Sie hätten es bei der Kurzansprache bewenden lassen, die genau 20 Minuten dauerte. Geholfen hat dies dem Duo nicht. Zwei Polizisten hielten die beiden an und warfen ihnen vor, ihr Auftreten sei «eine erhebliche Belästigung der Bevölkerung». Die Ansicht der Polizisten könne man nicht teilen, schreibt Baur. Es sei doch kein Nachteil, wenn ein Mann eine Stunde pro Woche von Gerechtigkeit und Frieden spricht. Umso mehr, wenn er dabei die Plätze wechsle. Zur Botschaft der beiden Strassenprediger gehört, die Kinder sollen ihren Eltern und die Menschen allgemein der Obrigkeit gehorchen.

Gegenüber der Polizei gilt solcher Gehorsam aber offenbar nicht. «Wir sind nicht bereit, uns solcher Willkür einer örtlichen Polizeitruppe zu beugen», heisst es im Brief. Immerhin hätten sich die Beamten korrekt verhalten. Die Polizisten seien ja auch «nur Befehlsempfänger».

Schriftliche Wegweisung

Der Auftritt in Amriswil hatte für Baur und Egli ein Nachspiel. Eine schriftliche Wegweisung aus dem Amriswiler Stadtzentrum bis 26. April, 17 Uhr. Folgen sie dem nicht, droht eine Busse. Gegen die Wegweisung/Fernhaltung haben die Prediger jetzt Beschwerde beim Thurgauer Verwaltungsgericht erhoben. Die Richter stellen die Grundrechte in Amriswil in ihrem Sinne wieder her, hoffen Baur und Egli.

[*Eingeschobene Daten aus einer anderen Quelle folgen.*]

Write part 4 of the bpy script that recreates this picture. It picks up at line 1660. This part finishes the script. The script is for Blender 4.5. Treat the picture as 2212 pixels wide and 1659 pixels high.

Warum durften die Männer in Frauenfeld predigen, in Amriswil aber nicht? In Frauenfeld habe sich niemand beschwert, sagt Daniel Meili, Sprecher der Kantonspolizei Thurgau. In Amriswil dagegen hätten sich Personen «erheblich belästigt» gefühlt. Die Polizisten hätten die Männer zuerst formlos weggewiesen. Weil dies nichts gefruchtet habe, hat man nun eine formelle Wegweisung ausgesprochen.

Nicht das erste Mal

Rolf Bauer und Lukas Egli kommen nicht das erste Mal mit dem Gesetz in Konflikt. Baur sass mehrfach im Gefängnis, weil er Bussgelder nicht bezahlt hatte. Auch dabei ging es um öffentliche Belästigung. Es wird die Männer kaum von ihrem Weg abbringen. Es sei ihre Bestimmung, anderen als Vorbild zu dienen.